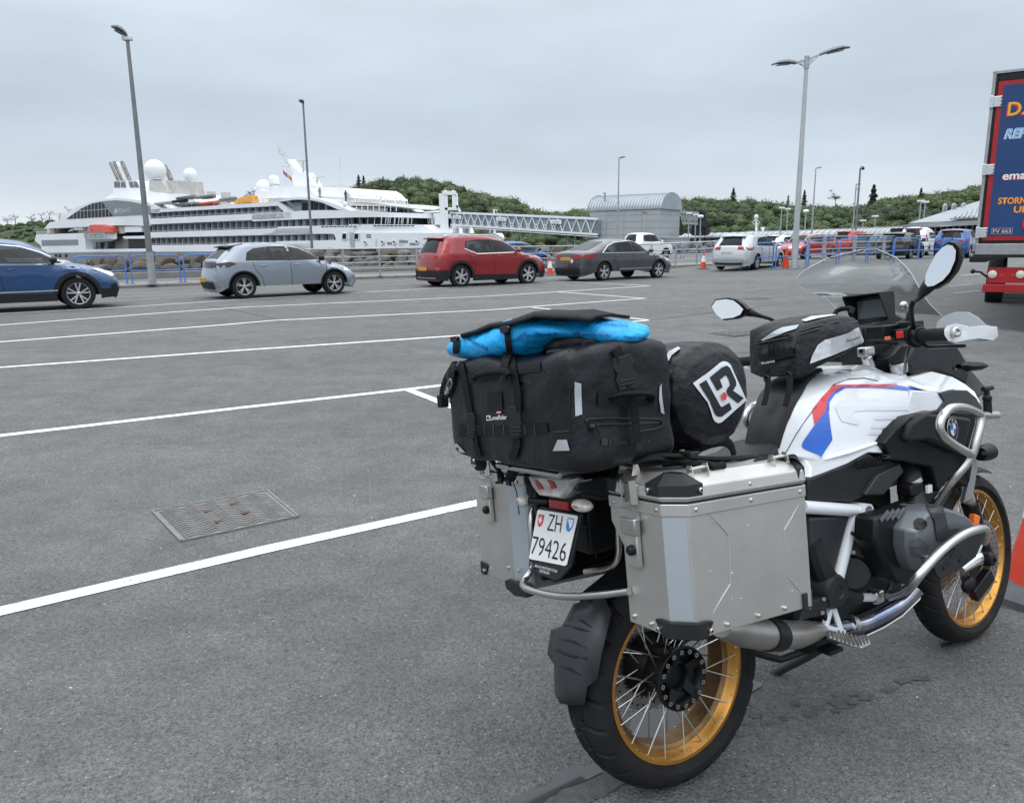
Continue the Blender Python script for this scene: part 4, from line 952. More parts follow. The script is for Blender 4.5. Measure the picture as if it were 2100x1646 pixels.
# terminal with the sloping roof --------------------------------------
O = AT(1857, 490, 72); O.z = .16; tm = empty('terminal_building', O, 0); tag(tm, 'low ferry terminal with a big sloping grey metal roof behind the blue car', 'building')
def q2(x, y, Y): return AT(1700+x/5.833, 370+y/5.833, Y)-O
a0, a1, a2, a3 = q2(915, 545, 72), q2(950, 520, 74), q2(2300, 95, 92), q2(2300, 440, 62)
M_troof = mat('terminal_roof', (.30, .335, .36), .45, .4, var=.06, vs=.3)
b = MB(); b.add([a1, q2(1370, 500, 69), a3, a2], [[0, 1, 2, 3]]); b.build('roof', M_troof, tm, smooth=0, solid=.15)
c0, c1, c2 = q2(1420, 478, 68.5), q2(2300, 438, 61.5), q2(2300, 100, 80)
b = MB(); b.add([c0+Vector((0, -.3, .1)), c1+Vector((0, -.3, .1)), c2+Vector((0, -.3, .1))], [[0, 1, 2]]); b.build('lower_roof', M_roofm, tm, smooth=0, solid=.12)
for k in range(1, 15):
    t = k/15; b = MB(); p = c0.lerp(c1, t)+Vector((0, -.4, .22)); q = p+(c2-c1)*t; q = c0.lerp(c2, t)+Vector((0, -.4, .22)); b.bar(p, q, .12, .12); b.build('standing_seam', M_galv, tm, smooth=0)
b = MB(); e0, e1, e2, e3 = q2(915, 530, 72), q2(1370, 500, 69), q2(2300, 440, 61.5), q2(2300, 500, 61.5)
b.prism([e0, e1, e2, e3, q2(1370, 555, 69), q2(925, 572, 72)], (.2, 1, 0)); b.build('fascia', M_clad, tm, smooth=0)
b = MB(); b.prism([q2(1070, 560, 73), q2(2300, 500, 64), q2(2300, 720, 64), q2(1070, 660, 73)], (.3, 6, 0)); b.build('glazed_wall', M_dglass, tm, smooth=0)
b = MB()
for k in range(16): t = k/16; p = q2(1070, 560, 72.8).lerp(q2(2300, 500, 63.8), t); b.bar(p, p+Vector((0, 0, -3)), .1, .1)
for z in (-.5, -1.1): b.bar(q2(1070, 560, 72.8)+Vector((0, 0, z)), q2(2300, 500, 63.8)+Vector((0, 0, z)), .06, .06)
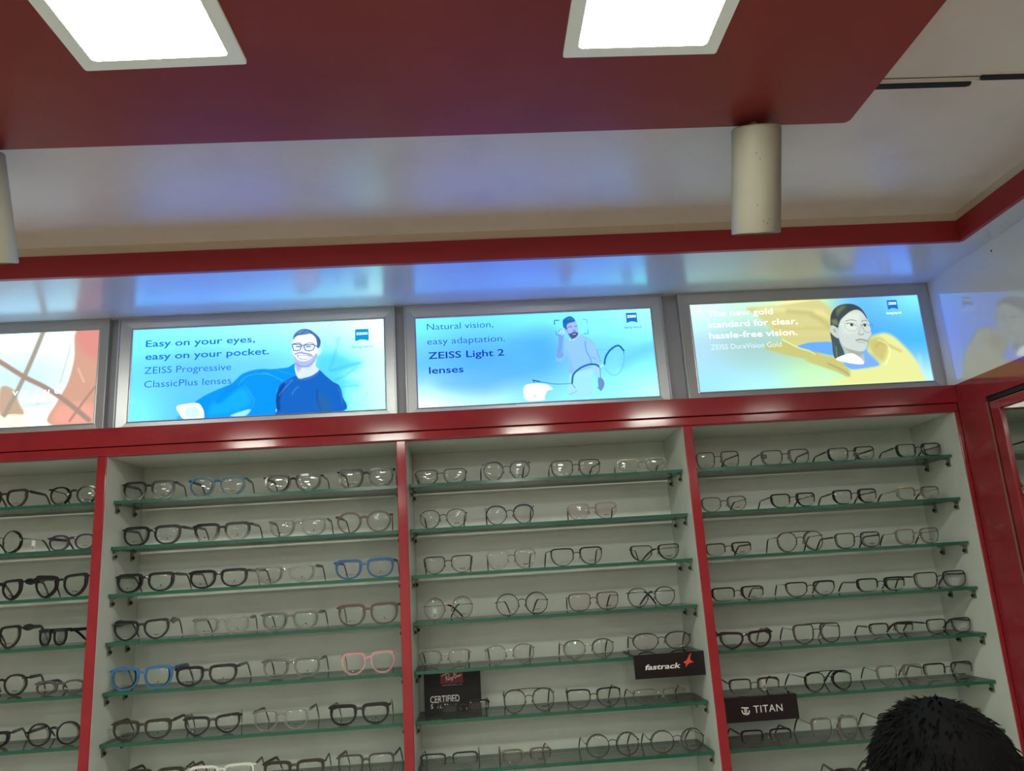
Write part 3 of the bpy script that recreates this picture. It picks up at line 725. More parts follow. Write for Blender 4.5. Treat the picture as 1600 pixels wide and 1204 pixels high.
def eyewear(x, y, z, w, h, style, cname, label, yaw=0.0, fold=(0, 0), tag_=None, prints=None, lens=None, tcol=None, ymax=.222, group='eyeglasses on the shelves', tipc=None):
    words, ex, tap, lift, ts, tt, metal, half, dbl, riml = ST[style]
    fm = COL[cname][1]
    t = thing('eyeglasses', label, 'eyeglasses', (x, y, z), math.radians(yaw), group)
    gap = .0064 if not metal else .0080            # half distance between rims
    lug = .0035
    a = (w / 2 - gap - lug) / 2; b = h / 2; cx = gap + a; N = 44
    wrap = lambda X: .55 * X * X
    # outline of the right-hand rim (x outwards)
    P = []
    for i in range(N):
        th = 2 * PI * i / N
        c, s = math.cos(th), math.sin(th)
        e_ = (ex - .45 if ex > 2.45 else ex) if s <= 0 else ex + (1.5 if ex > 2.45 else 0)
        px = a * math.copysign(abs(c) ** (2 / e_), c); pz = b * math.copysign(abs(s) ** (2 / e_), s)
        px *= 1 + tap * (pz / b) * (.5 if pz > 0 else 1.5)
        if lift: pz += lift * b * max(0, px / a) ** 2 * (.5 + .5 * pz / b) - lift * b * .3 * max(0, -px / a) * (.5 + .5 * pz / b)
        if dbl: px += .10 * a * max(0, -pz / b) * (1 if style == 'avi' else .3)
        P.append((px, pz))
    zmin = min(p[1] for p in P)
    P = [(p[0], p[1] - zmin) for p in P]           # rests on z = 0
    ztop = max(p[1] for p in P)
    nrm = []
    for i in range(N):
        q0, q1 = P[i - 1], P[(i + 1) % N]; dx, dz = q1[0] - q0[0], q1[1] - q0[1]; L = math.hypot(dx, dz) or 1
        nrm.append((dz / L, -dx / L))
    def tk(i):
        zz = (P[i][1] / ztop) * 2 - 1
        k = max(0, min(1, (zz + .1) / .8)); k = k * k * (3 - 2 * k)
        v = ts + (tt - ts) * k
        if not metal and P[i][0] > .55 * a and zz > .2: v += ts * .45 * (zz - .2)
        return v
    I = [(P[i][0] - nrm[i][0] * tk(i), P[i][1] - nrm[i][1] * tk(i)) for i in range(N)]
    dep = .0040 if not metal else .0020
    fr = MB()
    sel = [i for i in range(N + 1)] if not half else [i for i in range(-2 if not riml else -1, N // 2 + (3 if not riml else 2))]
    for sx in (1, -1):
        if riml and cname == 'goldm' and False: continue
        vs = []
        for i in sel:
            i %= N
            for (px, pz), yo in ((P[i], -dep / 2), (P[i], dep / 2), (I[i], dep / 2), (I[i], -dep / 2)):
                X = sx * (cx + px); vs.append((X, wrap(X) + yo, pz))
        k = len(sel); fs = []
        for i in range(k - 1):
            for j in range(4):
                q = i * 4 + j; q2 = i * 4 + (j + 1) % 4
                fs.append((q, q2, q2 + 4, q + 4))
        if half: fs += [(0, 1, 2, 3), tuple(4 * (k - 1) + j for j in (3, 2, 1, 0))]
        fr.add(vs, fs)
    def xin(frac):                                   # inner edge of rim at a height fraction
        best = 1e9
        for (px, pz) in P:
            if abs(pz - frac * ztop) < ztop * .09: best = min(best, cx + px)
        return best if best < 1e8 else gap
    bf = .70 if not metal else .66
    gx = xin(bf) + (ts * .8 if not metal else ts * .5)
    br = .0024 if not metal else .0010
    arch = .0035 if not metal else .003
    bp = [(-gx + 2 * gx * i / 8, wrap(gx) - .0005, bf * ztop + arch * (1 - (i / 4 - 1) ** 2)) for i in range(9)]
    fr.tube(bp, [br * (.8 if not metal else 1)] * 9, [br * (1.25 if not metal else 1)] * 9, n=8, side=(0, 1, 0))
    if dbl:
        gx2 = cx - a * .25
        z2 = ztop - tt * .5
        fr.tube([(-gx2 + 2 * gx2 * i / 6, wrap(gx2) - .0008, z2 + .0012 * (1 - (i / 3 - 1) ** 2)) for i in range(7)], .0011 if style == 'avi' else .0016, n=7)
    # end pieces
    hz = .80 * ztop if not metal else .76 * ztop
    if style in ('square', 'thick', 'cat', 'tcat', 'rsq', 'tsq', 'rcat', 'browsq', 'browcat'): hz = .86 * ztop
    if style in ('wround', 'round'): hz = .62 * ztop
    hx = w / 2 - .0015
    for sx in (1, -1):
        e0 = max((cx + px for (px, pz) in P if abs(pz - hz) < ztop * .12), default=cx + a)
        if not metal:
            fr.tube([(sx * (e0 - .003), wrap(e0), hz), (sx * (hx), wrap(hx) + .001, hz), (sx * hx, wrap(hx) + .007, hz)], [.0022, .0024, .0018], [.0042, .0042, .0036], n=8, side=(0, 1, 0) if False else None)
        else:
            fr.tube([(sx * (e0 - .001), wrap(e0), hz), (sx * (hx - .001), wrap(hx), hz), (sx * hx, wrap(hx) + .006, hz)], .0012, n=6)
    o = fr.build('front_frame', fm, t)
    if style in ('round', 'wround', 'wpanto', 'panto'): pass
    if cname in ('blackgold',):
        g = MB()
        for sx in (1, -1): g.box(min(sx * (w / 2 - .006), sx * (w / 2 + .0006)), max(sx * (w / 2 - .006), sx * (w / 2 + .0006)), wrap(w / 2) - .0036, wrap(w / 2) - .002, hz - .0015, hz + .0015)
        g.build('gold_accent', GOLD, t)
    # lenses
    lm = lens or (LENSG if random.random() < .3 else LENS)
    for sx in (-1, 1):
        vs = []; sh = .55
        R = [(P[i][0] - nrm[i][0] * tk(i) * sh, P[i][1] - nrm[i][1] * tk(i) * sh) for i in range(N)]
        dome = lambda px, pz: -.0014 * (1 - min(1, (px / a) ** 2 * .6 + ((pz - ztop / 2) / b) ** 2 * .6))
        rings = [1.0, .6, .25]
        for yo in (-.0006, .0006):
            for rr in rings:
                for (px, pz) in R:
                    qx = px * rr; qz = ztop / 2 + (pz - ztop / 2) * rr; X = sx * (cx + qx)
                    vs.append((X, wrap(X) + yo + dome(qx, qz), qz))
        fs = []
        for s2 in (0, 1):
            o0 = s2 * 3 * N
            for r_ in range(2):
                for i in range(N):
                    q = (o0 + r_ * N + i, o0 + r_ * N + (i + 1) % N, o0 + (r_ + 1) * N + (i + 1) % N, o0 + (r_ + 1) * N + i)
                    fs.append(q if s2 == 0 else q[::-1])
            f = tuple(o0 + 2 * N + i for i in range(N)); fs.append(f if s2 == 0 else f[::-1])
        for i in range(N): fs.append((i, 3 * N + i, 3 * N + (i + 1) % N, (i + 1) % N))
        lo = MB().add(vs, fs).build('lens', lm, t, smooth=True)
        if prints:
            X0 = sx * cx; yy = wrap(cx) - .0034; m = MB(); zz = .20 * ztop
            if prints == 'dot':
                if sx > 0:
                    m.tube([(X0 + .001, yy, zz + .005), (X0 + .001, yy + .0004, zz + .005)], .0017, n=10)
                    m.box(X0 - .008, X0 + .010, yy, yy + .0003, zz + .0004, zz + .0009)
                else:
                    m.box(X0 - .007, X0 - .0035, yy, yy + .0003, zz + .001, zz + .0035); m.box(X0 - .002, X0 + .010, yy, yy + .0003, zz + .0017, zz + .0024)
            elif prints == 'line':
                if sx > 0: m.box(X0 - .006, X0 + .008, yy, yy + .0003, zz + .001, zz + .0021)
                else: m.box(X0 - .006, X0 + .006, yy, yy + .0003, zz, zz + .0005)
            elif prints == 'dash':
                if sx > 0:
                    for q in range(5): m.box(X0 - .006 + q * .0028, X0 - .0042 + q * .0028, yy, yy + .0003, zz, zz + .0026)
                else: m.box(X0 - .006, X0 + .006, yy, yy + .0003, zz, zz + .0005)
            m.build('demo_print', PRINTK, lo)
    # nose pads
    if metal:
        for sx in (-1, 1):
            m = MB(); zp = .42 * ztop
            m.ball((sx * .0078, wrap(.01) + .0052, zp), (.0018, .0016, .0042), 8, 6)
            m.tube([(sx * (xin(.5) + .0004), wrap(.01) + .0006, .52 * ztop), (sx * .0098, wrap(.01) + .0052, .52 * ztop), (sx * .0084, wrap(.01) + .0055, zp + .001)], .0006, n=5, mi=1)
            m.build('nose_pad', [PAD, fm], t)
    # temples
    yh = wrap(hx) + .0065
    Lh = min(.118, (ymax - y) - yh - .006) if abs(yaw) < 20 else .112
    tm = tcol or (fm if cname not in ('goldblack',) else GOLD)
    if cname == 'blackfade': tm = BLACKA
    if cname in ('clear', 'greyclear', 'white') and tcol is None: tm = GREYT
    for k, sx in enumerate((-1, 1)):
        fa = math.radians(fold[k]) * sx
        pts = []
        n = 14; tipr = .0016 if not metal else .0019
        for i in range(n):
            q = i / (n - 1)
            d = q * Lh
            zz = hz - .0008 * q
            if q > .64: zz = hz - (hz - tipr - .0009) * ((q - .64) / .36) ** 1.35
            s_in = -sx * .004 * q
            ox, oy = s_in, d
            rx = ox * math.cos(fa) - oy * math.sin(fa); ry = ox * math.sin(fa) + oy * math.cos(fa)
            pts.append((sx * hx + rx, yh + ry, zz))
        if not metal:
            hh = [.0042 - .0012 * i / (n - 1) for i in range(n)]
            if style in ('cat', 'tcat') and cname != 'darkbrown': hh = [.0046 + .0036 * math.sin(PI * min(1, i / 5)) if i < 6 else .0046 - .0016 * (i - 5) / 8 for i in range(n)]
            if style == 'rcat': hh = [.0016] * n
            hh[-1] *= .6; ww = [.0014] * n; ww[-1] = .0009
            MB().tube(pts, ww, hh, n=8, side=(math.cos(fa), math.sin(fa), 0)).build('temple', tm, t)
        else:
            thick = style in ('wrect', 'half') and cname not in ('goldm', 'rosem')
            cut = 8 if not thick else 9
            r1 = [.0009] * (cut + 1); r2 = [(.0026 if thick else .0011) - .0004 * i / cut for i in range(cut + 1)]
            to = MB().tube(pts[:cut + 1], r1, r2, n=6, side=(math.cos(fa), math.sin(fa), 0)).build('temple', tm, t)
            tp = [.0014, .0018, .0019, .0019, .0018, .0014][:n - cut] + [.0012] * 5
            tp = tp[:n - cut]
            MB().tube(pts[cut:], tp, [v * 1.35 for v in tp], n=7, side=(math.cos(fa), math.sin(fa), 0)).build('temple_tip', tipc or BLACKA, to)
    if tag_:
        m = MB(); tx = tag_
        m.box(tx - .0045, tx + .0045, .018, .0183, .006, .030); m.tube([(tx, .0182, .030), (tx * .96, .012, hz)], .0003, n=4)
        for q in range(5): m.box(tx - .0035, tx - .0035 + .007, .0177, .018, .0085 + q * .0018, .0095 + q * .0018, mi=1)
        m.build('price_tag', [PAPER, PRINTK], t)
    return t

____

Reproduce the records word for word, please, from their first line up to and including the line that contains "z)), .06, .06)", but no pictures.

Continue the Blender Python script for this scene: part 4, from line 952. More parts follow. The script is for Blender 4.5. Measure the picture as if it were 2100x1646 pixels.
# terminal with the sloping roof --------------------------------------
O = AT(1857, 490, 72); O.z = .16; tm = empty('terminal_building', O, 0); tag(tm, 'low ferry terminal with a big sloping grey metal roof behind the blue car', 'building')
def q2(x, y, Y): return AT(1700+x/5.833, 370+y/5.833, Y)-O
a0, a1, a2, a3 = q2(915, 545, 72), q2(950, 520, 74), q2(2300, 95, 92), q2(2300, 440, 62)
M_troof = mat('terminal_roof', (.30, .335, .36), .45, .4, var=.06, vs=.3)
b = MB(); b.add([a1, q2(1370, 500, 69), a3, a2], [[0, 1, 2, 3]]); b.build('roof', M_troof, tm, smooth=0, solid=.15)
c0, c1, c2 = q2(1420, 478, 68.5), q2(2300, 438, 61.5), q2(2300, 100, 80)
b = MB(); b.add([c0+Vector((0, -.3, .1)), c1+Vector((0, -.3, .1)), c2+Vector((0, -.3, .1))], [[0, 1, 2]]); b.build('lower_roof', M_roofm, tm, smooth=0, solid=.12)
for k in range(1, 15):
    t = k/15; b = MB(); p = c0.lerp(c1, t)+Vector((0, -.4, .22)); q = p+(c2-c1)*t; q = c0.lerp(c2, t)+Vector((0, -.4, .22)); b.bar(p, q, .12, .12); b.build('standing_seam', M_galv, tm, smooth=0)
b = MB(); e0, e1, e2, e3 = q2(915, 530, 72), q2(1370, 500, 69), q2(2300, 440, 61.5), q2(2300, 500, 61.5)
b.prism([e0, e1, e2, e3, q2(1370, 555, 69), q2(925, 572, 72)], (.2, 1, 0)); b.build('fascia', M_clad, tm, smooth=0)
b = MB(); b.prism([q2(1070, 560, 73), q2(2300, 500, 64), q2(2300, 720, 64), q2(1070, 660, 73)], (.3, 6, 0)); b.build('glazed_wall', M_dglass, tm, smooth=0)
b = MB()
for k in range(16): t = k/16; p = q2(1070, 560, 72.8).lerp(q2(2300, 500, 63.8), t); b.bar(p, p+Vector((0, 0, -3)), .1, .1)
for z in (-.5, -1.1): b.bar(q2(1070, 560, 72.8)+Vector((0, 0, z)), q2(2300, 500, 63.8)+Vector((0, 0, z)), .06, .06)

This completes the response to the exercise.